Given problem:
Restate, word for word, every line of the data.

Source material:
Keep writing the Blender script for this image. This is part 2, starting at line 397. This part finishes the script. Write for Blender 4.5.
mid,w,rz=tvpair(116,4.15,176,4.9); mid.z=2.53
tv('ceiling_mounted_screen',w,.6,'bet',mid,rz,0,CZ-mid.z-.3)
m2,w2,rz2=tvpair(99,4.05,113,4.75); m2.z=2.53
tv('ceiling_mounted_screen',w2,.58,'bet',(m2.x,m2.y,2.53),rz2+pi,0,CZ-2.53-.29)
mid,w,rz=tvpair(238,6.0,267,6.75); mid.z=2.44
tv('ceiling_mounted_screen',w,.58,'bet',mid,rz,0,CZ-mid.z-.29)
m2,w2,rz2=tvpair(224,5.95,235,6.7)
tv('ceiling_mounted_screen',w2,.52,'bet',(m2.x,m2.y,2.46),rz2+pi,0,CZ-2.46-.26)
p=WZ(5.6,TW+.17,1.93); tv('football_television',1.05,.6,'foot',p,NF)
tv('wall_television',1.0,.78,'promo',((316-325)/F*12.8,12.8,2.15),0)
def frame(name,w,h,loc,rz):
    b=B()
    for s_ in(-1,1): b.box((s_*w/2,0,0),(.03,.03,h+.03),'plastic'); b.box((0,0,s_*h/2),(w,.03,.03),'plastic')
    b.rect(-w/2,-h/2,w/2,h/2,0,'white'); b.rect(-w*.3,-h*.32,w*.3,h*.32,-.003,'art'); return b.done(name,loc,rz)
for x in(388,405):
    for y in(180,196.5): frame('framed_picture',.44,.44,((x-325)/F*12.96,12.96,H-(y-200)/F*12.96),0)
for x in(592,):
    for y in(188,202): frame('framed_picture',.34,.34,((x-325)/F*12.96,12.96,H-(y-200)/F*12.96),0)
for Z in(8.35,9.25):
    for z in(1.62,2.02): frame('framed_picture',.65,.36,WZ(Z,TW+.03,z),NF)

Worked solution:
Keep writing the Blender script for this image. This is part 2, starting at line 397. This part finishes the script. Write for Blender 4.5.
mid,w,rz=tvpair(116,4.15,176,4.9); mid.z=2.53
tv('ceiling_mounted_screen',w,.6,'bet',mid,rz,0,CZ-mid.z-.3)
m2,w2,rz2=tvpair(99,4.05,113,4.75); m2.z=2.53
tv('ceiling_mounted_screen',w2,.58,'bet',(m2.x,m2.y,2.53),rz2+pi,0,CZ-2.53-.29)
mid,w,rz=tvpair(238,6.0,267,6.75); mid.z=2.44
tv('ceiling_mounted_screen',w,.58,'bet',mid,rz,0,CZ-mid.z-.29)
m2,w2,rz2=tvpair(224,5.95,235,6.7)
tv('ceiling_mounted_screen',w2,.52,'bet',(m2.x,m2.y,2.46),rz2+pi,0,CZ-2.46-.26)
p=WZ(5.6,TW+.17,1.93); tv('football_television',1.05,.6,'foot',p,NF)
tv('wall_television',1.0,.78,'promo',((316-325)/F*12.8,12.8,2.15),0)
def frame(name,w,h,loc,rz):
    b=B()
    for s_ in(-1,1): b.box((s_*w/2,0,0),(.03,.03,h+.03),'plastic'); b.box((0,0,s_*h/2),(w,.03,.03),'plastic')
    b.rect(-w/2,-h/2,w/2,h/2,0,'white'); b.rect(-w*.3,-h*.32,w*.3,h*.32,-.003,'art'); return b.done(name,loc,rz)
for x in(388,405):
    for y in(180,196.5): frame('framed_picture',.44,.44,((x-325)/F*12.96,12.96,H-(y-200)/F*12.96),0)
for x in(592,):
    for y in(188,202): frame('framed_picture',.34,.34,((x-325)/F*12.96,12.96,H-(y-200)/F*12.96),0)
for Z in(8.35,9.25):
    for z in(1.62,2.02): frame('framed_picture',.65,.36,WZ(Z,TW+.03,z),NF)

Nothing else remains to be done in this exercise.